Conservation of Energy Equation

The conservation of energy principle, also known as the first law of thermodynamics, asserts that energy cannot be created or destroyed in an isolated system. In the context of the exercise, we're dealing with a heat exchanger where energy is transferred, not created or lost. The energy that goes into the system has to equal the energy that leaves it. This is crucial for calculating the efficiency of the heat exchanger.

The equation applied in the exercise puts this principle into practice. It sets the heat absorbed by the cold water (\(ΔH\text{ in kJ/s}\)) plus the heat loss to the surroundings (\(q_{loss}\text{ in kW}\)) equal to the heat released by the steam (\(q_{steam}\text{ in kJ/s}\)). Heat loss can occur due to lack of insulation or other inefficiencies.

An important takeaway is that in real-world scenarios, not all the heat from the steam is transferred to the cold water. Some energy is always lost to the surroundings, and an effective heat exchanger design aims to minimize such losses to increase efficiency.

Condensation Rate of Steam

The condensation rate of steam is a term that describes how quickly steam turns into liquid water when it loses energy. This is an essential variable in many industrial applications, including power plants and HVAC systems.

In the exercise, we calculated the condensation rate by utilizing the conservation of energy equation and the concept of enthalpy. By dividing the heat transfer from the condensing steam (\(q_{steam}\text{ in kJ/s}\)) by the product of the specific heat capacity of steam at constant pressure (\(c_p\text{ in kJ/kg·K}\)) and the temperature difference between the steam and entering water (\(T_s - T_{in}\text{ in K}\)), we determine the mass of steam that can condense per second.
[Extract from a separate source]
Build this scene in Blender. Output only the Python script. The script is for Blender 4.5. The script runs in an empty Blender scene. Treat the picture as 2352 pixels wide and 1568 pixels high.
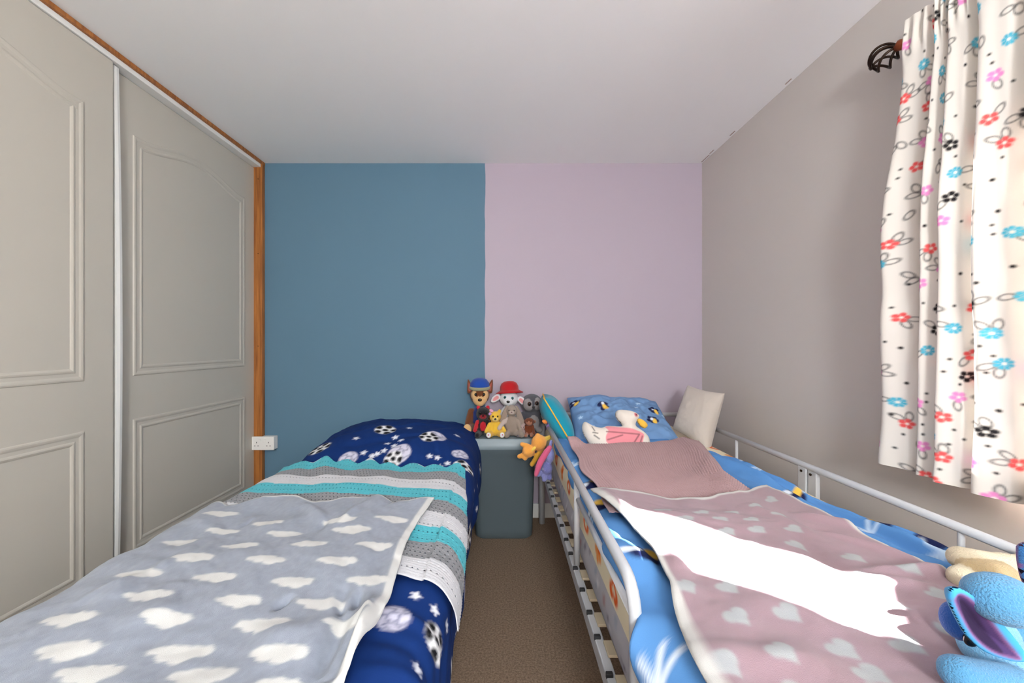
import bpy, bmesh, math, random
import numpy as np
from mathutils import Vector, Matrix, Euler

scn = bpy.context.scene
COL = scn.collection
PI = math.pi
R = math.radians

# ------------------------------------------------------------------ camera
F = 900.0                     # focal length in pixels of the 2352 px wide frame
CU, CV, CZ = 1157.0, 789.0, 1.176
cam_d = bpy.data.cameras.new('camera')
cam_d.sensor_width = 36.0
cam_d.lens = 36.0 * F / 2352.0
cam_d.shift_x = (1176.0 - CU) / 2352.0
cam_d.shift_y = (CV - 784.0) / 2352.0
cam_d.clip_start = 0.02
cam = bpy.data.objects.new('camera', cam_d)
cam.location = (0, 0, CZ)
cam.rotation_euler = (PI / 2, 0, 0)
COL.objects.link(cam)
scn.camera = cam

# ------------------------------------------------------------------ world, sun, added fill light, exposure
SUN_AZ = (-0.751, 0.660)
SUN_EL = R(38.3)
world = bpy.data.worlds.new('sky')
scn.world = world
world.use_nodes = True
wn = world.node_tree.nodes
wl = world.node_tree.links
bg = wn['Background']
tc = wn.new('ShaderNodeTexCoord')
sx = wn.new('ShaderNodeSeparateXYZ')
ramp = wn.new('ShaderNodeValToRGB')
ramp.color_ramp.elements[0].position = 0.0
ramp.color_ramp.elements[0].color = (0.95, 0.97, 1.0, 1)
ramp.color_ramp.elements[1].position = 0.7
ramp.color_ramp.elements[1].color = (0.50, 0.68, 1.0, 1)
wl.new(tc.outputs['Generated'], sx.inputs[0])
wl.new(sx.outputs['Z'], ramp.inputs[0])
wl.new(ramp.outputs[0], bg.inputs[0])
bg.inputs[1].default_value = 5.5

sun_d = bpy.data.lights.new('sun', 'SUN')
sun_d.energy = 46.0
sun_d.angle = R(0.6)
sun_d.color = (1.0, 0.97, 0.94)
sun = bpy.data.objects.new('sun', sun_d)
sdir = Vector((SUN_AZ[0] * math.cos(SUN_EL), SUN_AZ[1] * math.cos(SUN_EL), -math.sin(SUN_EL)))
sun.rotation_euler = sdir.to_track_quat('-Z', 'Y').to_euler()
sun.location = (5, -4, 5)
COL.objects.link(sun)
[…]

The calculated condensation rate connects the thermal energy transfer with the phase change of the steam. Phase change, in this case, the process of condensation, is heavily influenced by both temperature and pressure. The specific enthalpy of condensation is a property that is unique to the substance undergoing the phase change and the conditions under which it condenses.